Ho scoperto che ai bambini piace avere delle scelte: il batti il cinque, il pugno, un bacio soffiato da lontano. Se vogliono abbracciare, lo fanno spontaneamente.

Anche tra noi in famiglia: “Posso darti un bacio?” e se la risposta è no, va bene così.

Non solo per baci e abbracci, ma per qualsiasi contatto che li metta a disagio. Devono sapere che il loro no è valido e che noi lo rispetteremo.

I bambini imparano osservando. Se vedono che noi adulti rispettiamo i confini degli altri, lo faranno anche loro.

C’è chi dice: “Ma così diventano freddi!” Una delle critiche più comuni è che in questo modo cresceranno bambini distaccati, incapaci di esprimere affetto. Ma è vero l’esatto opposto. Un bambino che sa di poter dire no è un bambino che, quando dice sì, lo fa con sincerità. E non perché qualcuno gli ha detto di farlo.

Da quando ho iniziato a prestare attenzione a questo aspetto, ho visto i miei figli essere più spontanei nei loro gesti affettuosi.
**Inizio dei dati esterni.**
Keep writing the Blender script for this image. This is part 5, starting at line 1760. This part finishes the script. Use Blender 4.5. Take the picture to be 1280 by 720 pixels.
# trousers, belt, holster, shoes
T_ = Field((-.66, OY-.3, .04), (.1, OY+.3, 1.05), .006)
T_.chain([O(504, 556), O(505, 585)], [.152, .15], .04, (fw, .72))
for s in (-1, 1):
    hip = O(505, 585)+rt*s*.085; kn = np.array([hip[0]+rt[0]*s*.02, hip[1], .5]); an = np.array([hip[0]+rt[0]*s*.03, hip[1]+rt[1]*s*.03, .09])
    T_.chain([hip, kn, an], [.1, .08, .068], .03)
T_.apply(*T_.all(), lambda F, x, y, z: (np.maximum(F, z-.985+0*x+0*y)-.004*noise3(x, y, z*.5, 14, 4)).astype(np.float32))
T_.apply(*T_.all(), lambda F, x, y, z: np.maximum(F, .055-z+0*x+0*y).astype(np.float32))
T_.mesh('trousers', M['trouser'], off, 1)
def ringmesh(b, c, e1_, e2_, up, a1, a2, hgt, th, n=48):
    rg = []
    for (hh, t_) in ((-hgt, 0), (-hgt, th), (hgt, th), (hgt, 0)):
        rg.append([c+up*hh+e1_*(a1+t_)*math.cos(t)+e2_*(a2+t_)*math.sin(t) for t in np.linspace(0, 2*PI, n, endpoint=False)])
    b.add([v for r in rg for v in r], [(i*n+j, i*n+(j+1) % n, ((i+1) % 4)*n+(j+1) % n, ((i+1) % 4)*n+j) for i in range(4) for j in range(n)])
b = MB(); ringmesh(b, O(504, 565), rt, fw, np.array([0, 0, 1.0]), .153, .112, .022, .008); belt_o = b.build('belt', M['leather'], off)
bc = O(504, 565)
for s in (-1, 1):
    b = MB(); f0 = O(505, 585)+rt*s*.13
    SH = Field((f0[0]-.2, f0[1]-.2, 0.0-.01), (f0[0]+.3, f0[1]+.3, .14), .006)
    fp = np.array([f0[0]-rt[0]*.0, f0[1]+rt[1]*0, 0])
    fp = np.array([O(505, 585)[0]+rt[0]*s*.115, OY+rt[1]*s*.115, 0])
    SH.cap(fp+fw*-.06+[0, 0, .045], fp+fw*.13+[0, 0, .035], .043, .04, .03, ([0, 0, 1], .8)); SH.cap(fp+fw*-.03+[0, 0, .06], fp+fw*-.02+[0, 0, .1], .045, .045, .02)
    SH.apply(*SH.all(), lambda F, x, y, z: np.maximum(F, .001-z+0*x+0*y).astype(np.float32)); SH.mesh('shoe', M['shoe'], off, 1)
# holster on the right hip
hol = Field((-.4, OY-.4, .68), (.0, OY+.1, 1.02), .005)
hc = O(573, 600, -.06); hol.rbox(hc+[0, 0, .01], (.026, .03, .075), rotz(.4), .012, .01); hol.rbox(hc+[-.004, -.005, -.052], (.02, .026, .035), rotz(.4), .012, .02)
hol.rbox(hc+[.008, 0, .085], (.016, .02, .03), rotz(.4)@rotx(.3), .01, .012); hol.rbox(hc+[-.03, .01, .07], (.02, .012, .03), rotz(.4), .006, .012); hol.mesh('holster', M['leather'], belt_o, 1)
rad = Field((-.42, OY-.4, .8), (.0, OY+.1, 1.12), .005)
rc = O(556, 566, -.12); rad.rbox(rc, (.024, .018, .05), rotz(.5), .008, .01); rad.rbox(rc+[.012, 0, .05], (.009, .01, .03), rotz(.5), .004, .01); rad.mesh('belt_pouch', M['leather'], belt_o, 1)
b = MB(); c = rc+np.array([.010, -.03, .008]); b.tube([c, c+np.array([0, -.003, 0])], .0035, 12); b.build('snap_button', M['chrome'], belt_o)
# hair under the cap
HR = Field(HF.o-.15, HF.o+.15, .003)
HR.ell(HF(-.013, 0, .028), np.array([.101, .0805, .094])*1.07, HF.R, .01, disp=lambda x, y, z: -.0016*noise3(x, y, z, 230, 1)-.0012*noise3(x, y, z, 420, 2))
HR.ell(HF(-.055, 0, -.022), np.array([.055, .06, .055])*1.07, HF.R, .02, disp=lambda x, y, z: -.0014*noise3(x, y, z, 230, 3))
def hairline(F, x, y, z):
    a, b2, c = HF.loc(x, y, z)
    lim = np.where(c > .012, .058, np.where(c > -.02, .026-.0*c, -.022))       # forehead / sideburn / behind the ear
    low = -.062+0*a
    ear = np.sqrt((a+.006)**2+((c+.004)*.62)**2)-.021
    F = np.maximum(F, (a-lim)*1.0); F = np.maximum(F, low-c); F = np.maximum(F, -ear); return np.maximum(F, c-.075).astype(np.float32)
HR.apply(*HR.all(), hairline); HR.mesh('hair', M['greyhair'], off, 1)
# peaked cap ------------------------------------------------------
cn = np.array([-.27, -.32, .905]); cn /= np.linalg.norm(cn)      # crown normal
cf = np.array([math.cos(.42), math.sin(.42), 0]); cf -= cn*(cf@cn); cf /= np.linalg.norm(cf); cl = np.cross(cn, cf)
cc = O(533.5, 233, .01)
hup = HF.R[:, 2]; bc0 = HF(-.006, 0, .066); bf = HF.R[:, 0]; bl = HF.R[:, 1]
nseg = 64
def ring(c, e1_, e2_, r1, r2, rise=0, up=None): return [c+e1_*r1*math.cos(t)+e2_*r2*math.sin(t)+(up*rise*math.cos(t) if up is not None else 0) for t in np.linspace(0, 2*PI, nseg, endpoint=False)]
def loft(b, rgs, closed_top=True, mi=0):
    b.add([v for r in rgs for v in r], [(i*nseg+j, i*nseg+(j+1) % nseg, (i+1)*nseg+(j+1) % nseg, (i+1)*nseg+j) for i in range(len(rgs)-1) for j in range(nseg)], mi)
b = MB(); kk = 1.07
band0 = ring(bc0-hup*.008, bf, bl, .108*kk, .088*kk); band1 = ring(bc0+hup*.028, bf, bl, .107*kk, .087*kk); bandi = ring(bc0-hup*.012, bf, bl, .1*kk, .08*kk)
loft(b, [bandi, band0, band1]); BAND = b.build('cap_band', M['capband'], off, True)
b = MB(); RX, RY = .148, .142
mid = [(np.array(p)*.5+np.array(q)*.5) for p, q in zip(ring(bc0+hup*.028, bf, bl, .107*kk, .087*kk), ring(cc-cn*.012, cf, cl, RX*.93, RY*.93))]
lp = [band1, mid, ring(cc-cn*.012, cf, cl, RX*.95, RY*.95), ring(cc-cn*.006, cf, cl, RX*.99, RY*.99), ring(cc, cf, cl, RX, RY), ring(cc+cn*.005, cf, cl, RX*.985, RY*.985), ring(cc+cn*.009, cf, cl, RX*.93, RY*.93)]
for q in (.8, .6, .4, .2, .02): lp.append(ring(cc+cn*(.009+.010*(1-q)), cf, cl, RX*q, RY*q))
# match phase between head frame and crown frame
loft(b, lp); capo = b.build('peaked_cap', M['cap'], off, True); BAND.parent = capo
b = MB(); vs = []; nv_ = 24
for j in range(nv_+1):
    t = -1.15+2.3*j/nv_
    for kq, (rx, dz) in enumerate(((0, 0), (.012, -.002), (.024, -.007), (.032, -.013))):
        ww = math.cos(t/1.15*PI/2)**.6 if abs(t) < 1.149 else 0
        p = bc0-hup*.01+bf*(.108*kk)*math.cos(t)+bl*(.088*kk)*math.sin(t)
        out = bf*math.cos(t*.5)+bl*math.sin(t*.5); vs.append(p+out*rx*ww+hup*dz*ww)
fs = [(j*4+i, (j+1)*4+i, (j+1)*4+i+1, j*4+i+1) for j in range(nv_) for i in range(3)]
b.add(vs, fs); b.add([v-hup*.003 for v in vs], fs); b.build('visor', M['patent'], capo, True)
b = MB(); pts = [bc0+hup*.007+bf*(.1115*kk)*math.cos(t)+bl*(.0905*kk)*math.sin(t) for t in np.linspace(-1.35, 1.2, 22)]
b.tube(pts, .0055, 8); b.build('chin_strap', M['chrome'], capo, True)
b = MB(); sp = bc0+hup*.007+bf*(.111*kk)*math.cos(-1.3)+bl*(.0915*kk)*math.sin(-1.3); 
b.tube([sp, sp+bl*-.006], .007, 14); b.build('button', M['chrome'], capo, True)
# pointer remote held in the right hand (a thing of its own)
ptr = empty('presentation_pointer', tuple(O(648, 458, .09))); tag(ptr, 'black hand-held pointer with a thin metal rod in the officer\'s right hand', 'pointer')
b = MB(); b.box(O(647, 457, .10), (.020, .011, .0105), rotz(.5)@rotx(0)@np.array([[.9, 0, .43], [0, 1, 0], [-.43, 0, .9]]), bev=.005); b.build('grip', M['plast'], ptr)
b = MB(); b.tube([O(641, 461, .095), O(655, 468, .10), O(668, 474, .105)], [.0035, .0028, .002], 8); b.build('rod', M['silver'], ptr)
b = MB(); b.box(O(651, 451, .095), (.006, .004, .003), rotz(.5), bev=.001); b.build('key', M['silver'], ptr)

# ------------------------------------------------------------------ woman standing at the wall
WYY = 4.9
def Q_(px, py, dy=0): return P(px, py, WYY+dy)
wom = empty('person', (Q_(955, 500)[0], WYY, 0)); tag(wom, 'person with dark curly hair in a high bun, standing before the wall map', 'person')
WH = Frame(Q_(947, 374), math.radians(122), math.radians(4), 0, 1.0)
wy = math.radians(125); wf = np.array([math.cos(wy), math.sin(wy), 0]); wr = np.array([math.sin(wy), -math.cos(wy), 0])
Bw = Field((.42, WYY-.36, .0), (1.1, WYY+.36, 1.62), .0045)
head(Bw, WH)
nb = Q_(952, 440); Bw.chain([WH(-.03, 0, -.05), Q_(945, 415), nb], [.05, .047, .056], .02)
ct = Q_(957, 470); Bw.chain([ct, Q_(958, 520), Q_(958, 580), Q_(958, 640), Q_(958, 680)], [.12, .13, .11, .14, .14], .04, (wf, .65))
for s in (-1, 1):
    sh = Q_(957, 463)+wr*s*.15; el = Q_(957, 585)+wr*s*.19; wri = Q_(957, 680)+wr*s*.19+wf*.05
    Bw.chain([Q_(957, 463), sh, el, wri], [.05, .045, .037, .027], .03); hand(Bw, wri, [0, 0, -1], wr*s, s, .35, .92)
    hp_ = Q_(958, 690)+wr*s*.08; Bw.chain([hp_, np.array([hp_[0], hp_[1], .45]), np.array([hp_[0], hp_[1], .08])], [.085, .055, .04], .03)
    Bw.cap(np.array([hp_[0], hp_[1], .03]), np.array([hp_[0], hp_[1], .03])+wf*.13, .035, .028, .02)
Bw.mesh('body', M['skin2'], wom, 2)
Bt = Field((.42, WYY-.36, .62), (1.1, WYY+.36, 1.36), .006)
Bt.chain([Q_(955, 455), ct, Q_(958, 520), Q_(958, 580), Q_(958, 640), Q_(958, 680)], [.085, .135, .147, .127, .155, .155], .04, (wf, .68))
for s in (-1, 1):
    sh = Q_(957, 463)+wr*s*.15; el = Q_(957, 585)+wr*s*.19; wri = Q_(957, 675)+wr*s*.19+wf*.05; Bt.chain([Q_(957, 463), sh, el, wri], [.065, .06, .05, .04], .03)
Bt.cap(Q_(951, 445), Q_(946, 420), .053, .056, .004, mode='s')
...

Li fanno perché vogliono, non perché devono.

E questo, alla fine, è il vero insegnamento: il rispetto non si impone, si trasmette con l’esempio.

Se vogliamo crescere bambini sicuri, consapevoli e rispettosi, dobbiamo partire da qui: dal rispetto per il loro corpo, per le loro emozioni e per le loro scelte.

Anche quando si tratta di un semplice bacio alla nonna.


Cosa dice la scienza sulla consapevolezza corporea nei bambini 

Non è solo una questione di educazione o di sensibilità personale. Anche la scienza conferma quanto sia importante sviluppare nei bambini una consapevolezza del loro corpo fin da piccoli.

Uno studio pubblicato da Rosario Montirosso e Francis McGlone, intitolato “The body comes first. Embodied reparation and the co-creation of infant bodily-self”, dimostra come il contatto fisico affettivo e la sensibilità interocettiva dei genitori siano fondamentali nella costruzione dell’identità corporea del bambino. Questo significa che i bambini apprendono chi sono anche attraverso il modo in cui vengono toccati e il rispetto che gli adulti mostrano verso il loro corpo.

Inoltre, secondo le teorie di Jean Piaget, durante la fase senso-motoria (da 0 a 2 anni) i bambini sviluppano una consapevolezza iniziale del proprio corpo, imparando a distinguere sé stessi dagli altri. Questo processo continua nei primi anni di vita ed è influenzato dal modo in cui gli adulti interagiscono con loro.

Forzare un bambino a esprimere affetto controvoglia può interferire con il suo sviluppo naturale, portandolo a credere che il suo corpo non gli appartenga davvero. Al contrario, rispettare le sue scelte lo aiuta a sviluppare una percezione sana di sé e a comprendere l’importanza del consenso nelle relazioni.

E questa non è solo una lezione per i bambini. Dovremmo ricordarcela tutti.